Strategy

Family Wealth Alliance Pricing Study: Raise Fees Or Risk Losses

Charles Paikert US Correspondent New York December 9, 2024

Family Wealth Alliance Pricing Study: Raise Fees Or Risk Losses

The wealth management sector dreads having to raise fees, and many family offices haven't hiked them since 2021, worried about losing clients. But that creates risks that clients who only choose a firm on price grounds can easily defect, and it also suggests that organizations aren't good at showing their value proposition.

“If you haven’t raised fees in the last three years, you need to catch up,” was the blunt message from Family Wealth Alliance’s senior director of strategic planning Brandelynn Perry to family offices and wealth managers serving ultra-high net worth clients.

Half of wealth management firms and nearly one-third of family offices surveyed in the FWA’s recently released Fees and Pricing in Family Wealth study haven’t, in fact, increased client fees since 2021.

Fear of losing clients to a competitor is implicitly the main reason why firms are reluctant to raise fees, said industry consultant Jamie McLaughlin, who co-authored a recently released report on fees and pricing for ultra-high net worth client services for Schwab Advisor Family Office.

But it is also clear “that the client who buys a firm’s service on price alone is a client that’s inherently at risk if they think they can get the service somewhere else for less,” McLaughlin said. Even more concerning, he added, “Perhaps advisors can’t articulate their value or, worse, they lack the confidence that they’re delivering value.”

The FWA survey didn’t explicitly ask firms why they haven’t raised their prices. But after “speaking to hundreds of firms all the time,” Family Wealth Alliance founder Tom Livergood (main picture) believes that some firms “just aren’t paying attention and staying the course,” while others may not even realize that they are undercharging. Other firms are aware that they should be charging more, he said, but “may not have the confidence to approach their clients about it.”

Those fears are misplaced, according to Livergood, whose company is now a subsidiary of Charles Schwab. “Firms need to be more confident about articulating their value to the client,” he told Family Wealth Report. “When we see firms tell their best clients they need to increase fees because they need to be profitable to best serve them and be able to hire the best talent, and spread the increase out over six to eight quarters, we see very little pushback.” 

Creepy
Increased fees are also critical to combating service creep, where firms give clients more and more non-asset based services without properly charging for them, a phenomenon the report calls the industry’s “worst enemy.” 

Firms are subject to what Perry calls “scope creep” when they’re providing services “not directly correlated to the client’s level of assets.” As a result, family offices and wealth managers are increasingly turning to retainer fees. In 2015, nearly 60 per cent of multi-family offices only charged clients an asset-based fee, according to an FWA study. This year, just 30 per cent of MFOs only charge an asset-based fee, while 70 per cent also charge a retainer fee. 

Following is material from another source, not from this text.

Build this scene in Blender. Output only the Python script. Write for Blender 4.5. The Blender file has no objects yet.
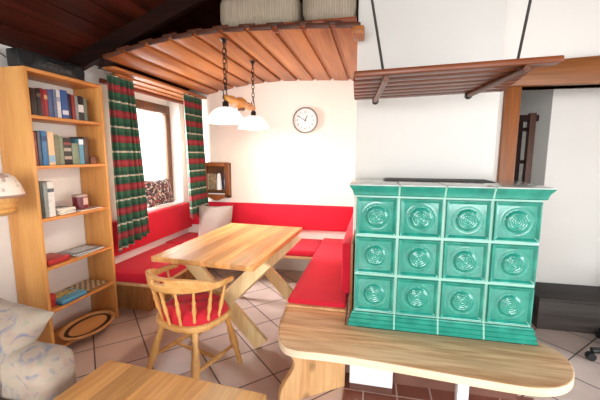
import bpy, bmesh, math, random
from mathutils import Vector, Matrix, noise
from math import sin, cos, pi, radians, sqrt, atan2

C = bpy.context.scene.collection
random.seed(7)

# ------------------------------------------------------------------ camera, world, light, exposure
cam_d = bpy.data.cameras.new('camera')
cam_d.sensor_width = 36.0
cam_d.lens = 337.75 / 600 * 36.0
cam_d.clip_start = 0.05
cam = bpy.data.objects.new('camera', cam_d)
C.objects.link(cam)
_yaw, _pitch, _roll = 0.213614, 0.135464, 0.0023639
_f = Vector((-sin(_yaw) * cos(_pitch), cos(_yaw) * cos(_pitch), -sin(_pitch)))
_r = Vector((cos(_yaw), sin(_yaw), 0))
_u = _r.cross(_f)
_r2 = cos(_roll) * _r + sin(_roll) * _u
_u2 = -sin(_roll) * _r + cos(_roll) * _u
cam.matrix_world = Matrix(((_r2.x, _u2.x, -_f.x, 0), (_r2.y, _u2.y, -_f.y, 0), (_r2.z, _u2.z, -_f.z, 1.45), (0, 0, 0, 1)))
bpy.context.scene.camera = cam

world = bpy.data.worlds.new('sky')
bpy.context.scene.world = world
world.use_nodes = True
world.node_tree.nodes['Background'].inputs[0].default_value = (0.92, 0.97, 1.0, 1)
world.node_tree.nodes['Background'].inputs[1].default_value = 2.2


def area_light(name, loc, rot, sx, sy, power, col=(1, 1, 1)):
    d = bpy.data.lights.new(name, 'AREA')
    d.shape = 'RECTANGLE'; d.size = sx; d.size_y = sy; d.energy = power; d.color = col
    o = bpy.data.objects.new(name, d); C.objects.link(o)
    o.location = loc; o.rotation_euler = rot; d.spread = radians(140)
    return o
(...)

“Leveraging multiple pricing methodologies supports our long-term strategy,” said Tim O’Hara, vice chairman, Rockefeller Global Family Office. “We find that the basis point fee does not align well to the cost of staffing required to serve as the outsourced family office. Therefore, we normally engage with a retainer fee for those services.” Rockefeller also sometimes charges clients a flat fee to “provide flexibility and price each set of services for profitability,” O’Hara added.

Don’t be afraid to ask
How should family offices and wealth mangers approach clients about raising fees?

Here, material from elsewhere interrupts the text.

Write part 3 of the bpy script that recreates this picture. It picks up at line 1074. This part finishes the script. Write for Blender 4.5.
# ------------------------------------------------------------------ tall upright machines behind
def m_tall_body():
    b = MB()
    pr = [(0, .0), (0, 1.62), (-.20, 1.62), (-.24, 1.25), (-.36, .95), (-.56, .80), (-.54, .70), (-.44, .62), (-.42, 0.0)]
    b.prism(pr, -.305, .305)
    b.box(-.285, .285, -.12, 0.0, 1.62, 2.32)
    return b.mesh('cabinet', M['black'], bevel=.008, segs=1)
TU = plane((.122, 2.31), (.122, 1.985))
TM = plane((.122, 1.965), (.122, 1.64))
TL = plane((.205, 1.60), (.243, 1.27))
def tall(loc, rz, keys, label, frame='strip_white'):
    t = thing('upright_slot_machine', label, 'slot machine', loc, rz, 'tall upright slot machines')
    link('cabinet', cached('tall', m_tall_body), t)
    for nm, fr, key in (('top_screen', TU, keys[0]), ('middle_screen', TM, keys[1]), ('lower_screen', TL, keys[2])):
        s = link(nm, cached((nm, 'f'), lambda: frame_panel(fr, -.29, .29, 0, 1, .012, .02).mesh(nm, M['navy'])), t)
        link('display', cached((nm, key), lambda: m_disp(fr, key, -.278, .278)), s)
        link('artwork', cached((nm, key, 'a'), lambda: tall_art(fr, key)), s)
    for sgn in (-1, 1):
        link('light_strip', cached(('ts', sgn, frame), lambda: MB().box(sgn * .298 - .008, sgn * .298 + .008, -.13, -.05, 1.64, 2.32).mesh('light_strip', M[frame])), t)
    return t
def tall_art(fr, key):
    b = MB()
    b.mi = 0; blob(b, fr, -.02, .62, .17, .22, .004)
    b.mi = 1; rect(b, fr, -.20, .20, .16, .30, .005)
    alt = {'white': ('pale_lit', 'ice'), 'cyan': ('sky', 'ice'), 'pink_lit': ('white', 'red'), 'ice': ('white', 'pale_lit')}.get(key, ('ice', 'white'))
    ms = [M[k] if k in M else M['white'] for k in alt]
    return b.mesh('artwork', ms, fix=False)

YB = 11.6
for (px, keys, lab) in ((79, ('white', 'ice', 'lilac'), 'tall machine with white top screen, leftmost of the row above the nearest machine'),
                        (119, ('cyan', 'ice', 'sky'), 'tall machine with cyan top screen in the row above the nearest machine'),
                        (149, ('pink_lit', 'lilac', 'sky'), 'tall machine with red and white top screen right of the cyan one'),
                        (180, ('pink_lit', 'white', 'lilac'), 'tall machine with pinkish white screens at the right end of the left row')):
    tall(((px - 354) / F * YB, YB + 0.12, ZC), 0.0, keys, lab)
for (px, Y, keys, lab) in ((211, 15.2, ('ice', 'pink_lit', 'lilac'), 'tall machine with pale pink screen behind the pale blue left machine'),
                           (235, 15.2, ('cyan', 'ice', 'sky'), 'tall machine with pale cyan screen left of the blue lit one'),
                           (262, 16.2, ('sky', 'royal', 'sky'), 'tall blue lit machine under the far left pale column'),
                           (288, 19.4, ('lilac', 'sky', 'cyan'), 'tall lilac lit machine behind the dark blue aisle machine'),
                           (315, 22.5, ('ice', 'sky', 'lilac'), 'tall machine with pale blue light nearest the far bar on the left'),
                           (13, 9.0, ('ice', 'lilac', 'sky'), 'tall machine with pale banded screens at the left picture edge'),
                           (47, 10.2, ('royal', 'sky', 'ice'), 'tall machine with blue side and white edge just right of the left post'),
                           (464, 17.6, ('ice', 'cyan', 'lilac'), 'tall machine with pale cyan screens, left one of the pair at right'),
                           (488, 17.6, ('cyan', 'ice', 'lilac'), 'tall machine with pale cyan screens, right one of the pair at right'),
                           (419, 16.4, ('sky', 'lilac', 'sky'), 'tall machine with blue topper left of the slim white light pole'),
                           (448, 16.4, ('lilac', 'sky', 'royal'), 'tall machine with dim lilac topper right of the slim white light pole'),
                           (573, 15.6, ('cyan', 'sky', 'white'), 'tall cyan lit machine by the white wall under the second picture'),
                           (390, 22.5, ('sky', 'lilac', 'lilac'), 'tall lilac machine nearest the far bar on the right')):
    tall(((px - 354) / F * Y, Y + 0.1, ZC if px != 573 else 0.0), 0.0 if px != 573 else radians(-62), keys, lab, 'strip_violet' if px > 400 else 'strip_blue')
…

A firm’s best clients want them to succeed and should be approached first, the report recommends. “Use the analogy of the building of a custom home and how the builder structures the cost.” 

If the firm is charging 100 per cent on a percentage of assets under management, convert to a mix, the report suggests. “Keep the fee levels the same, but do a split, typically two-thirds AuM and one-third retainer, depending on the client.” And if a firms’ fees are too low, “stair-step increases over six to eight quarters.”

Firms should also renew engagement letters annually to “reframe your relationship, create boundaries, and [delineate] inclusions and exclusions,” the report stated. Currently, only 5 per cent of MFOs and 12 per cent of wealth managers revise engagement letters annually, according to the study. And only 19 per cent of family offices and wealth managers itemized included and excluded services, while 38 per cent didn’t itemize at all.

Growth and anxiety
Overall, the industry appears to be thriving, according the report. MFOs reported client growth rate of 9 per cent last year, and the median profit margin for family offices and wealth mangers combined was 25 per cent. Mean minimum client fees for MFOs rose significantly, jumping 42 per cent to $100,000 this year from $65,000 in 2015.

Those numbers reflect a maturing industry, Livergood said, bolstered by consolidation, an infusion of private equity capital and demand for services outstripping supply.

But competition remains fierce and aggressive and well capitalized players continue to enter the market. And as global geopolitical concerns mount, wealthy clients are in a state of high anxiety, triggering “a flight to quality,” Livergood said. “It’s a huge opportunity for firms who get it right.”